Moving to AI-powered search and the opportunity for obfuscation.
Dan Davies writes a lot of interesting stuff. You should check out his Substack. In particular, this recent post had some interesting thoughts on Google’s move to its AI-powered search. His big takeaway is that, from the perspective of ad sales, not much will change. There may be movement of ad revenue from the pages Google use to send you back to Google, but overall the impact would be minimal.
As an alternative perspective, consider how an AI-driven search bar differs from the traditional Google results page. Search results are exactly that, multiple results, ordered based on Google’s search algorithm, prioritization, etc.

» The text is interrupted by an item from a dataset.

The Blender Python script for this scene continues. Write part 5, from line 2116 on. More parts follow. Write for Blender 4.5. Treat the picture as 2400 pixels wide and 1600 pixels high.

In particular, sponsored results are paid for and presented in a place of prominence on the site.
An AI-powered result is fundamentally different. It is expected to be the answer, such that you don’t need to scroll through results. The other major difference is the format. It’s free-text, with all of the AI-generated text trappings: markdown-formatted lists, multiple alternatives, and over-eager prose.
Consider what Davies said in his post:
Being able to carry out a semantic search - something like “find me three examples of trade associations making outlandish claims about the economic impact of housing regulation” is a real time saver, and although you do have to do a lot of back-and-forth with the AI to get what you want, it’s less of a pain in the arse than filling your screen with browser tabs and reading the press releases yourself.
This may be true from a research-for-knowledge perspective (as in, I want to write an article about this or learn more), but what about a consumer? Say I want the top three laptops for my kid who wants to learn how to program? How is “best” being defined in the generated text? And (here is the big item) what happens when Google realizes that they can charge to get products into that generated response? Each refinement of your query leads to a new output, with possibly new recommendations, each with a new opportunity for Google to collect revenue from firms who want their product included in that generated output. Let’s call these responses semantic salesmen. They’ll iterate to get results, but at the same time will pitch products that might not exactly align with what the consumer wants, so that they can get the deal (ad revenue) closed.
Consumers might not like this. But they didn’t like sponsored search when it rolled out either and (for the most part) people got used to it. Complaints were raised, design modifications were made, and the sponsored results remained. I’d say we’ll see a similar pattern here.